Yep. That guy from the “if you build it, he will come” movie ("Field of Dreams") had a show at the Blue Note on Monday, and, surprisingly, he still has a couple of fans.
The band, Kevin Costner and Modern West, features the Academy Award winner as the lead singer and acoustic guitarist.
Steffi Simon, 84, who came from St. Charles to see Costner, brought her black and white polka dot purse with two photos of Costner fashionably displayed on the front. Around her neck was another picture, and she had several more in her wallet.
“I have a shirt too, but it’s at home,” Simon said, with a large smile.
She came with a small group, including her daughter and granddaughter. Even though they arrived at the venue more than two hours before the doors opened, they were still behind about 30 people already in line.
Simon, who has been a fan since first seeing “Message in a Bottle” six years ago, had the chance to meet Costner before the show. Her granddaughter, after e-mailing the band for months, was able to get Simon in to the meet-and-greet.
“She’s going to ask him to kiss her,” Julie Heckenkamp, Simon’s daughter, said.
Simon’s house, according to Heckenkamp, is a shrine to the actor. Her Costner-themed collection includes multiple posters, sweatshirts and even light switches displaying the actor’s face. Her favorite movie is “For Love of the Game,” but she buys all of them — even the ones she doesn’t like.
“No one is as obsessed as she is,” Heckenkamp said.
Perhaps not, but Cindy Triplett, a self-proclaimed Costner fanatic, might disagree. Triplett, who had waited for more than three hours with friends, was first in line at the Blue Note. She brought with her a couple of friends and a T-shirt, which featured a doctored photo of her and Costner snuggled close.
The photo is a souvenir taken in a studio atop the World Trade Center in 1993. It superimposes an image of Costner in a tuxedo with an image of Triplett. When she met Costner after the band’s sound check, Triplett made sure he got a glimpse of the shirt.

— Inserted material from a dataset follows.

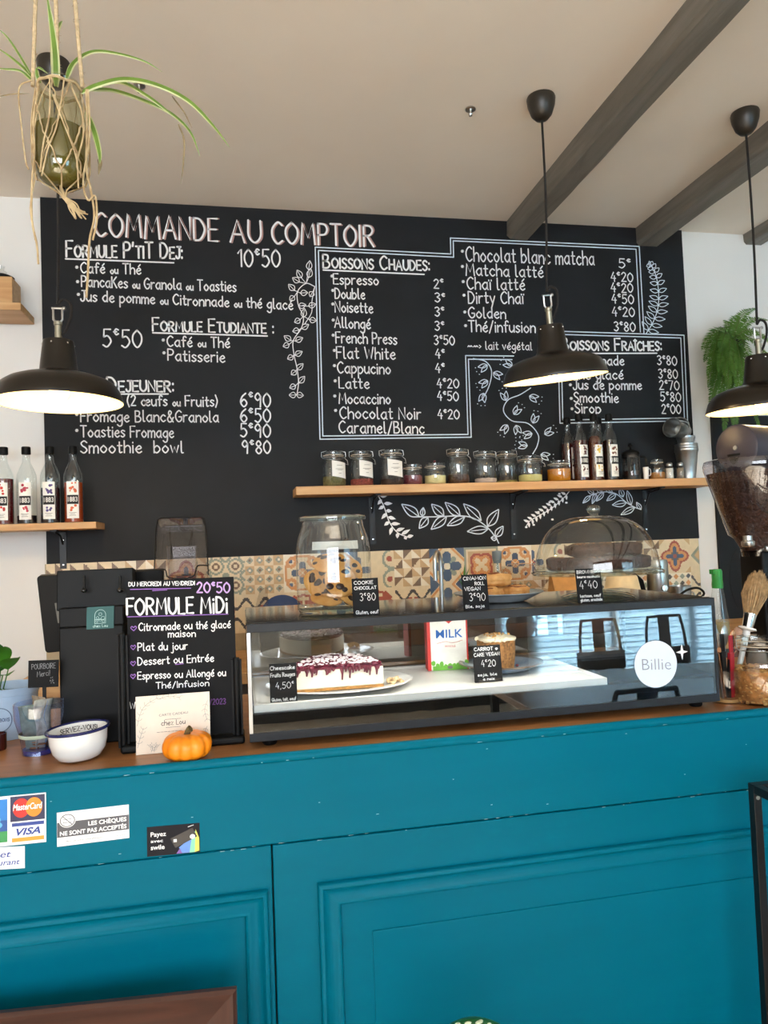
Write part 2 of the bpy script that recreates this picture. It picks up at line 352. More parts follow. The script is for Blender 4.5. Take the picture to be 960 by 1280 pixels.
for i, (a, b, c, d) in enumerate(WIN):
    d = min(d, 2.75); f = MB(); yy = YF - .09; t = .06
    f.box((a, yy, c), (b, yy + .07, c + t)).box((a, yy, d - t), (b, yy + .07, d)).box((a, yy, c), (a + t, yy + .07, d)).box((b - t, yy, c), (b, yy + .07, d))
    for k in (1, 2): x = a + (b - a) * k / 3; f.box((x - t / 2, yy, c), (x + t / 2, yy + .07, d))
    o = structure('window_%d' % (i + 1), f, WFR)
    if i == 1:
        s = MB(); nz = 44
        for k in range(nz):
            z = c + .08 + (d - c - .16) * k / (nz - 1)
            s.box((a - .03, YF + .005, z - .034), (b + .03, YF + .008, z + .034), rot=RX(-.18))
        s.build('blind_slat_panel', mat('pale_blue_blind', 'CFE3EC', .7, trans=.55), o)

# beams across the ceiling
def beam(px_l, px_r, py_low, label):
    a = P(px_l, py_low, YW); b = P(px_r, py_low, YW)
    mb = MB(); n = 26; x0, x1, z0 = a.x, b.x, a.z; vs = []; fs = []
    rnd = random.Random(px_l)
    for i in range(n + 1):
        y = YF + (YW - YF) * i / n
        j = lambda s: rnd.uniform(-s, s)
        vs += [(x0 + j(.004), y, ZC), (x0 + j(.004), y, z0 + .012 + j(.004)), (x0 + .012 + j(.003), y, z0 + j(.004)), (x1 - .012 + j(.005), y, z0 + j(.004)), (x1 + j(.005), y, z0 + .012), (x1, y, ZC)]
    for i in range(n):
        for k in range(5): p = i * 6 + k; fs.append((p, p + 1, p + 7, p + 6))
    fs.append(tuple(range(6))); fs.append(tuple(n * 6 + 5 - k for k in range(6)))
    mb.add(vs, fs); o = mb.build('ceiling_beam', BEAMW, smooth=30); tag(o, label, 'beam', 'beams across the ceiling')
beam(633, 660, 300, 'grey painted ceiling beam between the two black ceiling roses, longest in view')
beam(794, 821, 308, 'grey painted ceiling beam ending above the corner of the blackboard')
beam(930, 954, 305, 'short visible grey beam end above the white wall and fern')

# patterned cement tiles
PAL = [mat('tile_' + n, c, .35, var=.05, scale=40) for n, c in (('cream', 'DDC9A2'), ('tan', 'C6A375'), ('brown', '7A5F45'), ('sage', '8F9480'), ('slate', '46546A'), ('orange', 'CF9055'), ('red', 'A2503A'), ('charcoal', '453F3A'), ('ivory', 'EADFC6'), ('grout', 'A89878'))]
def tilepat(t, u, v):
    if min(u, v, 1 - u, 1 - v) < .012: return 9
    x, y = u * 2 - 1, v * 2 - 1; ax, ay = abs(x), abs(y); r = math.hypot(x, y); th = math.atan2(y, x); c2 = abs(math.cos(2 * th)); s2 = abs(math.sin(2 * th))
    if t == 0:
        d = math.hypot(ax - .5, ay - .5); q = math.hypot(1 - ax, 1 - ay)
        if abs(d - .36) < .06 and r > .25: return 3
        if d < .2 and not d < .09: return 2
        if r < .2: return 3
        return 3 if abs(q - .3) < .06 or abs(math.hypot(ax - 1, ay) - .22) < .06 or abs(math.hypot(ax, ay - 1) - .22) < .06 else 0
    if t == 1:
        i, j = int(u * 4), int(v * 4); lx, ly = abs(u * 4 - i - .5), abs(v * 4 - j - .5); bg = 0 if (i + j) % 2 else 1
        if math.hypot(lx, ly) < .13: return 8 if bg else 2
        return 3 if lx + ly < .36 else bg
    if t == 2:
        d = math.hypot(x + 1, y); a = math.atan2(y, x + 1)
        if d < .75 * abs(math.cos(2 * a)) and d < .7: return 4 if d > .15 else 6
        if abs(math.hypot(x - .9, ay - .55) - .5) < .07: return 3
        return 6 if math.hypot(x - .75, ay - .55) < .15 else 0
    if t == 3:
        fx, fy = (u * 2) % 1 - .5, (v * 2) % 1 - .5; o = int((math.atan2(fy, fx) + PI) / (PI / 4)) % 8
        return [0, 2, 8, 1, 0, 2, 8, 1][o] if (int(u * 2) + int(v * 2)) % 2 else [2, 0, 1, 8, 2, 0, 1, 8][o]
    if t == 4:
        if ax + ay > 1.45: return 4
        if abs(ax + ay - 1.3) < .08: return 5
        if r < .18: return 8
        return 4 if r < .85 * c2 ** .8 else (3 if r < .7 * s2 ** 1.5 else 0)
    if t == 5:
        mx = max(ax, ay)
        if mx > .86: return 3
        if mx > .74: return 0
        q = r - .5 - .2 * s2
        if abs(q) < .07: return 6
        if q > 0: return 1
        return 0 if r < .5 * s2 else (4 if r < .2 else 5)
    if t == 6:
        q = (ax ** 3 + ay ** 3) ** (1 / 3)
        if q > .95: return 8
        if abs(q - .88) < .06: return 5
        if r < .6 * c2 ** .7: return 4 if r > .25 else 5
        return 5 if abs(math.hypot(ax - .6, ay - .6) - .25) < .09 else (4 if math.hypot(ax - .6, ay - .6) < .1 else 0)
    if t == 7:
        q = r - .62 - .24 * c2 ** 1.5 + .1 * s2
        if abs(q) < .07: return 6
        if q > 0: return 1 if ax + ay > 1.6 else 0
        if r < .12: return 6
        return 4 if r < .58 * c2 ** 1.6 else (2 if r < .32 * s2 ** 2 else 5)
    if t == 8:
        d = ax + ay; return 3 if d < .45 else (1 if d < .75 else (3 if d < .95 else 0))
    if t == 9:
        if r < .16: return 8
        if r < .55 and abs(math.sin(4 * th)) > .45: return 6
        if r < .95 and s2 > .8: return 6
        return 6 if abs(r - .8) < .06 else 0
    if t == 10:
        i, j = u * 5, v * 5; lx, ly = abs(i % 1 - .5), abs(j % 1 - .5)
        return [7, 5, 3][(int(i) + 2 * int(j)) % 3] if lx + ly < .42 else 8
    if t == 11:
        fx, fy = (u * 3) % 1, (v * 3) % 1; return (7 if fy < fx else 8) if int(v * 3) % 2 else (2 if fy < 1 - fx else 0)
    if t == 12:
        d = abs(ay - .5 - .25 * math.cos(PI * 2 * x)); return 7 if d < .1 else (6 if r < .45 and s2 > .4 else 0)
    return 0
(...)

“I said, ‘Do you remember this night?’ And he said, ‘ I must have been pretty liquored up,’” Triplett said, laughing with her friends.
Also in the group was Lisa Kendall, 43, who said that Costner “smelled good” when she met him and that she was planning to get as close as possible during the show.
“I’ll be trying to get up in the front. I’ll crawl on my hands and knees if I have to,” Kendall said.
The crowd, made up mostly of woman over the age of 40, stayed fairly calm before Costner's band took the stage. Most of the fans had not purchased, or even listened to, the album and were simply there to get a glimpse of the actor they remembered from “Bull Durham” and “Dances with Wolves."
But before there were fans like Simon and Triplett who cared about Costner as a leading man, he played in a band called Roving Boy with John Coinman and Blair Forward. They have both stuck around to play with the actor now that his starring roles, and hairline, have begun to recede.
Coinman and Forward, along with Teddy Morgan, Larry Cobb and Park Chisolm, make up Modern West. The band, along with the actor, is on a tour of small venues in several cities in the Midwest, including Oklahoma City; Omaha, Neb.; and Des Moines, Iowa. Columbia was their only stop in Missouri.
The tour follows the release of the band's debut album “Untold Truths,” which was released Nov. 11, 2008.